Product design has to be intelligent right from the very start if you’re going to succeed.  It’s very risky to take a wonderful idea and start putting it into production blindly, without any concept of its place in the world, especially if you are working on a limited budget.  There are questions you have to ask yourself before you start talking to potential customers or manufacturers, and you may have to rethink your idea a little.  This applies to both designers/designer-makers and potential retailers.

1. Is your idea commercial? It’s a fine balance, creating something that is new and fresh but also “comfortable”.  You would be surprised at how safe retailers are playing it at the moment, even the ones you might associate with being directional and trend-setting.  It doesn’t have to be universally commercial, but you need to be able to clearly visualise your potential customer base.

2. Is your product or business model original enough?  It doesn’t matter how commercial your idea is, if somebody else is making exactly the same thing, mass producing and stocking it in John Lewis, you’re taking on a huge challenge.  The same goes for an ecommerce idea – make sure there isn’t already a shop exclusively selling blue cheese made within a five mile radius of Scunthorpe.
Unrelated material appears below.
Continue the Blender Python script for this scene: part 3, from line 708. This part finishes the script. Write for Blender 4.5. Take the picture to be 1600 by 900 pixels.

3. Research your competitors.  Go out and search all your favourite shops for products in your field that you like, or wish you had designed.  Make a list of at least five realistic potential competitors of them and find out all you can about them, what they’re doing, what they’re designing, where their products are made, where they are stocked (if your competitor is a designer), what sort of press they’re getting.  Do your designs and products fit into this milieu?  How can you make sure you will outshine your competitors?

4. Now go back and look at your idea.  Can you see any areas for improvement?